Eles correm horas seguidas em esteiras que não saem do canto. Passam manhãs puxando pra cima e pra baixo um peso enorme que “não inflói nem contribói”. Todo aquele imenso sacrifício serve apenas para torná-los bonitões, parrudos, “He-Men”.

Imagine só se a gente conseguisse convencer esse pessoal a usar de maneira mais produtiva tanta dedicação, tanto estoicismo. 

Carregando balaios de feira. Assentando tijolo em prédio. Descarregando contêineres em Cabedelo. Arrastando-cobra-pros-pés com uma enxada em plantações rurais. Limpando mato. Demolindo prédios condenados. 

Todos lucraríamos, porque eles ficariam atletões do mesmo jeito (com a vantagem adicional de pegar um bronze ao meio-dia), e o motor do Brasil talvez conseguisse pegar, mesmo no tranco.





0468) Coelho Neto (18.9.2004)



Toda semana, quando penso em preencher esta coluna, sofro um calafrio de pânico: “Não dá, não vai dar, não vou conseguir.” Tenho conseguido, em parte com a ajuda de Coelho Neto. Se Coelho Neto conseguia, por que não eu? Este respeitável cronista já foi considerado O Maior Escritor Brasileiro, como tantos outros que hoje empoeiram no arquivo-morto da Literatura. Era um dos autores favoritos de meu pai, que tinha em suas estantes uma longa fileira de títulos seus, editados por Lello & Irmão, de Lisboa. As crônicas de Coelho Neto abordavam muitas vezes assuntos, como a política de 1900, totalmente opacos para um leitor de 14 anos, mas o grande lance era o seu vocabulário, aparentemente inesgotável.
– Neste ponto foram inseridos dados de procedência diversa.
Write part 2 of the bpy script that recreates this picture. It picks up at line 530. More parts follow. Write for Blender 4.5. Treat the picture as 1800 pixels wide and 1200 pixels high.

Ainda hoje lembro de palavras suas (“imarcessível”, “sotopostos”) que não reencontrei em nenhum outro autor.

Suas crônicas e pequenas histórias estão reunidas em livros como Às Quintas, Velhos e Novos, Lanterna Mágica, Água de Juventa, e foram o meu primeiro contato com esta curiosa atividade humana que é escrever todos os dias. Logo em seguida tomei conhecimento da obra de Humberto de Campos, outro cronista inesgotável, contemporâneo de Coelho Neto (e maranhense, como ele). Não posso deixar de admirar a quantidade de texto que esses caras produziram na era do papel almaço, da pena e do tinteiro. Semanas atrás, numa exposição no Banco Santos, em São Paulo, vi um manuscrito original de Coelho Neto. Era a mesma letra miudinha, desenhadinha, que eu tinha visto na infância, no fac-símile de uma página sua na Enciclopédia Delta-Larousse. Além de escrever caudalosamente, o cara ainda o fazia com uma letra caligráfica, que nunca se alterava.

Seus romances realistas (Sertão, Inverno em Flor, Banzo, Miragem, O Rajá do Pendjab) nunca me interessaram muito, e não creio ter lido nenhum deles até o fim. Guardo deles uma colagem de fazendas no interior, pessoas tuberculosas, escravos sofredores, patriarcas despóticos, casamentos sombrios. Prefiro seus romances fantásticos, como Imortalidade, uma lenda medieval sobre o elixir da vida eterna, e Esfinge, uma curiosa fábula alquímico-esotérica sobre um casal de gêmeos que sofre um acidente e consegue sobreviver com a cabeça da moça sendo transplantada para o corpo do rapaz.

Seu melhor livro, dos que conheço, é A Conquista, crônica da juventude boêmia do Rio na década de 1880, durante a campanha abolicionista. É um “roman à clef”, com personagens históricos que aparecem sob seu verdadeiro nome (como José do Patrocínio) ou sob nomes supostos: Anselmo Ribas e Ruy Vaz (alter-egos do próprio Coelho Neto), Paulo Neiva (Paula Nei), Otávio Bivar (Olavo Bilac), etc. Já pensei em adaptá-lo para o cinema, transpondo a ação para a década de 1980, durante a campanha das “Diretas Já”, e mantendo seus divertidos episódios de poetas e jornalistas sempre na pindaíba, fazendo versos, namorando, pedindo dinheiro emprestado, e vivendo um momento histórico que não se repete.